Revisi Undang-Undang (UU) Kejaksaan dan Kitab Undang-Undang Hukum Acara Pidana (KUHAP) dianggap sebagai bukti adanya ketidakpastian hukum di Indonesia. Perubahan ini memiliki dampak negatif terhadap penegakan hukum di negara ini, seperti kasus pagar laut Tangerang dan kasus timah yang menunjukkan ketidakpastian hukum karena kewenangan berlebihan yang dimiliki oleh jaksa.
Menurut Pendiri Haidar Alwi Institute (HAI), R Haidar Alwi, kasus-kasus seperti pagar laut Tangerang melibatkan tiga lembaga penegak hukum, yakni Polri, KPK, dan Kejaksaan. Polri menangani aspek pidana umumnya, sementara KPK dan Kejaksaan berfokus pada dugaan korupsi. Hal ini mencerminkan kurangnya efisiensi dan ketidakpastian hukum karena dua lembaga berbeda menangani satu kasus korupsi.

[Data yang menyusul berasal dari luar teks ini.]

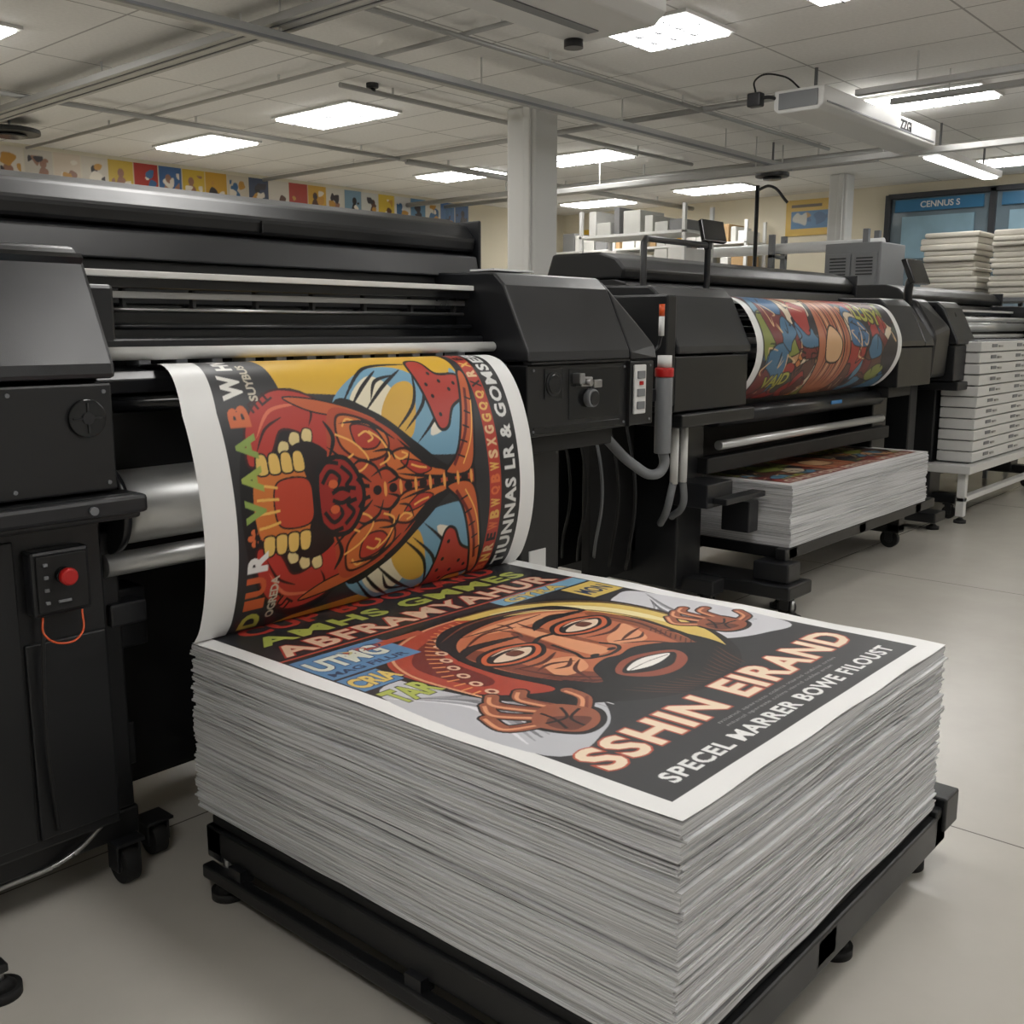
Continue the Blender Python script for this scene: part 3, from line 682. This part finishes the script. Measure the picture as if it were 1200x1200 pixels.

Pemisahan fungsi kewenangan lembaga penegak hukum dalam KUHAP saat ini mencakup Polri dan PPNS sebagai penyidik, jaksa sebagai penuntut umum, dan hakim sebagai pengadil. KPK berperan sebagai lembaga ad-hoc untuk pemberantasan korupsi dengan fungsi penyidikan dan penuntutan yang digabung. Namun, kewenangan jaksa sebagai penyidik dalam UU Kejaksaan telah mengganggu keteraturan penegakan hukum dan menimbulkan ketidakpastian hukum.
Kasus timah, yang merupakan kasus korupsi terbesar di Indonesia, menunjukkan ketidakpastian hukum akibat kewenangan berlebihan jaksa. Terdapat perbedaan antara vonis hakim dan fakta kasus, menunjukkan adanya masalah serius dalam penegakan hukum di Indonesia. Penyelidikan lebih lanjut diperlukan untuk memperbaiki sistem penegakan hukum yang efisien dan dapat dipercaya.